What is expected: Restate the entire listing word for word.

◆ ◆ ◆ ◆ ◆

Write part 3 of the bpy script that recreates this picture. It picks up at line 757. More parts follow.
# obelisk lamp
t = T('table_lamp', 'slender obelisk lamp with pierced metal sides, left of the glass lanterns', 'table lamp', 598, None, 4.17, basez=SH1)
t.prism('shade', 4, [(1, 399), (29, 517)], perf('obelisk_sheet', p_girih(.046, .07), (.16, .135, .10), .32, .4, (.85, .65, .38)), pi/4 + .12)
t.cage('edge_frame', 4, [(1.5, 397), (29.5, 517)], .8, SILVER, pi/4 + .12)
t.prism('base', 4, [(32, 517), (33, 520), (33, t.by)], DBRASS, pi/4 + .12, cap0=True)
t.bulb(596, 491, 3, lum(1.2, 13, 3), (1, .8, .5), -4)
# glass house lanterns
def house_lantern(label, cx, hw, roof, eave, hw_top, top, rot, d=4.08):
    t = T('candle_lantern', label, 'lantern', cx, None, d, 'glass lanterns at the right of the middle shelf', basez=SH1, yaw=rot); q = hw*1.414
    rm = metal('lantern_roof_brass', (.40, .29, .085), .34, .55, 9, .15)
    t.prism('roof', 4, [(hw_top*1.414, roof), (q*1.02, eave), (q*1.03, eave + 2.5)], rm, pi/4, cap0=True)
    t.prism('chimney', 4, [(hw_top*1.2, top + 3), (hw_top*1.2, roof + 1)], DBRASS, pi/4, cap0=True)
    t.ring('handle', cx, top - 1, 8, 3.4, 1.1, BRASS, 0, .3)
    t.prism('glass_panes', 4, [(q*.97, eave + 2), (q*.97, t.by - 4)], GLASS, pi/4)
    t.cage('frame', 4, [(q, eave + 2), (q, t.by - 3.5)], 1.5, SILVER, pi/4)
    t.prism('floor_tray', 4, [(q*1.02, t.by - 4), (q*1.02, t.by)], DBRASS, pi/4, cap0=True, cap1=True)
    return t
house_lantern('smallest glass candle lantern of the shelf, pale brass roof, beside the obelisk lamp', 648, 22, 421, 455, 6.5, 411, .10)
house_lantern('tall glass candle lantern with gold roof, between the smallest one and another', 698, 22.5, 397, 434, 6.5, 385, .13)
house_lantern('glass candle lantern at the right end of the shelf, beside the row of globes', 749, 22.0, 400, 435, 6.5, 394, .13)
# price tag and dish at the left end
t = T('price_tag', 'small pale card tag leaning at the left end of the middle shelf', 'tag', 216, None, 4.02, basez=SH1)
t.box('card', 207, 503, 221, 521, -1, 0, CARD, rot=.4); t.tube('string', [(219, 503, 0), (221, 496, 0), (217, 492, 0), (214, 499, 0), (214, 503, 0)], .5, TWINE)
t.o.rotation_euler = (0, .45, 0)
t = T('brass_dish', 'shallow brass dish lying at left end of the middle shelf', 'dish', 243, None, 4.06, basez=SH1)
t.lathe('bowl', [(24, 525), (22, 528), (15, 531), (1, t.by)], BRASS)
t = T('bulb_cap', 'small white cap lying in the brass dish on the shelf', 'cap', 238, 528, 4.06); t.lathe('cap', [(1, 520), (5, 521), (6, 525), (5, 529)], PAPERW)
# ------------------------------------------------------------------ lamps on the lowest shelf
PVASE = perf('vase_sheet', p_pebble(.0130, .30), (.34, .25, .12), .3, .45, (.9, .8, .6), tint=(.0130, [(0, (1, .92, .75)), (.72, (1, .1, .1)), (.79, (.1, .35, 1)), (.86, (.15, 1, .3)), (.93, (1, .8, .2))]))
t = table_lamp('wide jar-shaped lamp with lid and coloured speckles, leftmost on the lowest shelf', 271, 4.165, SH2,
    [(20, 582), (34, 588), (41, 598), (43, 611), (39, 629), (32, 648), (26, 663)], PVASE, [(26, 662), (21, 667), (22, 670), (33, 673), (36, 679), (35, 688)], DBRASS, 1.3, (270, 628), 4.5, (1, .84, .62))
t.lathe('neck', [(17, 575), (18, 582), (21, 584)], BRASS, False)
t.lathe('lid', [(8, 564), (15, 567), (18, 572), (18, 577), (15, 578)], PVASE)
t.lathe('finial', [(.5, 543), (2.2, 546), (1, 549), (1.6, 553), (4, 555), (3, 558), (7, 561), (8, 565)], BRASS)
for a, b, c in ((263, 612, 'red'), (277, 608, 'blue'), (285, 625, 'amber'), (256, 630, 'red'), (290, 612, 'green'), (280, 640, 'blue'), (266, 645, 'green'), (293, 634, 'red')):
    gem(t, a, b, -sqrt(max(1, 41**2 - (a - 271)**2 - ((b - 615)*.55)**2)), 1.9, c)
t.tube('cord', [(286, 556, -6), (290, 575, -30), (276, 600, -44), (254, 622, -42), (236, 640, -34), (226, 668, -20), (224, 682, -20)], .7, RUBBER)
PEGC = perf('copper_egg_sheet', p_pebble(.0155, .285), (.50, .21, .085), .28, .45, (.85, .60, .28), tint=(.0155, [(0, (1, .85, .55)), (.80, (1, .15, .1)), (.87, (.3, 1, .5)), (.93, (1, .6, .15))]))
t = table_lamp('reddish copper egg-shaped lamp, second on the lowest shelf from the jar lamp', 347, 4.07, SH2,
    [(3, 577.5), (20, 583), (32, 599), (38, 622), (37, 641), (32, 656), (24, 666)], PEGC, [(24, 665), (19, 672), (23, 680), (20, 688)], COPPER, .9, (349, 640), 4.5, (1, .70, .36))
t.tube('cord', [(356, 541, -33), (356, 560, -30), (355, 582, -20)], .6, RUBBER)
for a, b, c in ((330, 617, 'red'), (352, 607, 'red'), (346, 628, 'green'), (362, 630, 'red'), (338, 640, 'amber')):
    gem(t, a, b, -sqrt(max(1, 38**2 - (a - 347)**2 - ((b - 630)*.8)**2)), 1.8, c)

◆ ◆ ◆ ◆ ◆

The completed task:
Write part 3 of the bpy script that recreates this picture. It picks up at line 757. More parts follow.
# obelisk lamp
t = T('table_lamp', 'slender obelisk lamp with pierced metal sides, left of the glass lanterns', 'table lamp', 598, None, 4.17, basez=SH1)
t.prism('shade', 4, [(1, 399), (29, 517)], perf('obelisk_sheet', p_girih(.046, .07), (.16, .135, .10), .32, .4, (.85, .65, .38)), pi/4 + .12)
t.cage('edge_frame', 4, [(1.5, 397), (29.5, 517)], .8, SILVER, pi/4 + .12)
t.prism('base', 4, [(32, 517), (33, 520), (33, t.by)], DBRASS, pi/4 + .12, cap0=True)
t.bulb(596, 491, 3, lum(1.2, 13, 3), (1, .8, .5), -4)
# glass house lanterns
def house_lantern(label, cx, hw, roof, eave, hw_top, top, rot, d=4.08):
    t = T('candle_lantern', label, 'lantern', cx, None, d, 'glass lanterns at the right of the middle shelf', basez=SH1, yaw=rot); q = hw*1.414
    rm = metal('lantern_roof_brass', (.40, .29, .085), .34, .55, 9, .15)
    t.prism('roof', 4, [(hw_top*1.414, roof), (q*1.02, eave), (q*1.03, eave + 2.5)], rm, pi/4, cap0=True)
    t.prism('chimney', 4, [(hw_top*1.2, top + 3), (hw_top*1.2, roof + 1)], DBRASS, pi/4, cap0=True)
    t.ring('handle', cx, top - 1, 8, 3.4, 1.1, BRASS, 0, .3)
    t.prism('glass_panes', 4, [(q*.97, eave + 2), (q*.97, t.by - 4)], GLASS, pi/4)
    t.cage('frame', 4, [(q, eave + 2), (q, t.by - 3.5)], 1.5, SILVER, pi/4)
    t.prism('floor_tray', 4, [(q*1.02, t.by - 4), (q*1.02, t.by)], DBRASS, pi/4, cap0=True, cap1=True)
    return t
house_lantern('smallest glass candle lantern of the shelf, pale brass roof, beside the obelisk lamp', 648, 22, 421, 455, 6.5, 411, .10)
house_lantern('tall glass candle lantern with gold roof, between the smallest one and another', 698, 22.5, 397, 434, 6.5, 385, .13)
house_lantern('glass candle lantern at the right end of the shelf, beside the row of globes', 749, 22.0, 400, 435, 6.5, 394, .13)
# price tag and dish at the left end
t = T('price_tag', 'small pale card tag leaning at the left end of the middle shelf', 'tag', 216, None, 4.02, basez=SH1)
t.box('card', 207, 503, 221, 521, -1, 0, CARD, rot=.4); t.tube('string', [(219, 503, 0), (221, 496, 0), (217, 492, 0), (214, 499, 0), (214, 503, 0)], .5, TWINE)
t.o.rotation_euler = (0, .45, 0)
t = T('brass_dish', 'shallow brass dish lying at left end of the middle shelf', 'dish', 243, None, 4.06, basez=SH1)
t.lathe('bowl', [(24, 525), (22, 528), (15, 531), (1, t.by)], BRASS)
t = T('bulb_cap', 'small white cap lying in the brass dish on the shelf', 'cap', 238, 528, 4.06); t.lathe('cap', [(1, 520), (5, 521), (6, 525), (5, 529)], PAPERW)
# ------------------------------------------------------------------ lamps on the lowest shelf
PVASE = perf('vase_sheet', p_pebble(.0130, .30), (.34, .25, .12), .3, .45, (.9, .8, .6), tint=(.0130, [(0, (1, .92, .75)), (.72, (1, .1, .1)), (.79, (.1, .35, 1)), (.86, (.15, 1, .3)), (.93, (1, .8, .2))]))
t = table_lamp('wide jar-shaped lamp with lid and coloured speckles, leftmost on the lowest shelf', 271, 4.165, SH2,
    [(20, 582), (34, 588), (41, 598), (43, 611), (39, 629), (32, 648), (26, 663)], PVASE, [(26, 662), (21, 667), (22, 670), (33, 673), (36, 679), (35, 688)], DBRASS, 1.3, (270, 628), 4.5, (1, .84, .62))
t.lathe('neck', [(17, 575), (18, 582), (21, 584)], BRASS, False)
t.lathe('lid', [(8, 564), (15, 567), (18, 572), (18, 577), (15, 578)], PVASE)
t.lathe('finial', [(.5, 543), (2.2, 546), (1, 549), (1.6, 553), (4, 555), (3, 558), (7, 561), (8, 565)], BRASS)
for a, b, c in ((263, 612, 'red'), (277, 608, 'blue'), (285, 625, 'amber'), (256, 630, 'red'), (290, 612, 'green'), (280, 640, 'blue'), (266, 645, 'green'), (293, 634, 'red')):
    gem(t, a, b, -sqrt(max(1, 41**2 - (a - 271)**2 - ((b - 615)*.55)**2)), 1.9, c)
t.tube('cord', [(286, 556, -6), (290, 575, -30), (276, 600, -44), (254, 622, -42), (236, 640, -34), (226, 668, -20), (224, 682, -20)], .7, RUBBER)
PEGC = perf('copper_egg_sheet', p_pebble(.0155, .285), (.50, .21, .085), .28, .45, (.85, .60, .28), tint=(.0155, [(0, (1, .85, .55)), (.80, (1, .15, .1)), (.87, (.3, 1, .5)), (.93, (1, .6, .15))]))
t = table_lamp('reddish copper egg-shaped lamp, second on the lowest shelf from the jar lamp', 347, 4.07, SH2,
    [(3, 577.5), (20, 583), (32, 599), (38, 622), (37, 641), (32, 656), (24, 666)], PEGC, [(24, 665), (19, 672), (23, 680), (20, 688)], COPPER, .9, (349, 640), 4.5, (1, .70, .36))
t.tube('cord', [(356, 541, -33), (356, 560, -30), (355, 582, -20)], .6, RUBBER)
for a, b, c in ((330, 617, 'red'), (352, 607, 'red'), (346, 628, 'green'), (362, 630, 'red'), (338, 640, 'amber')):
    gem(t, a, b, -sqrt(max(1, 38**2 - (a - 347)**2 - ((b - 630)*.8)**2)), 1.8, c)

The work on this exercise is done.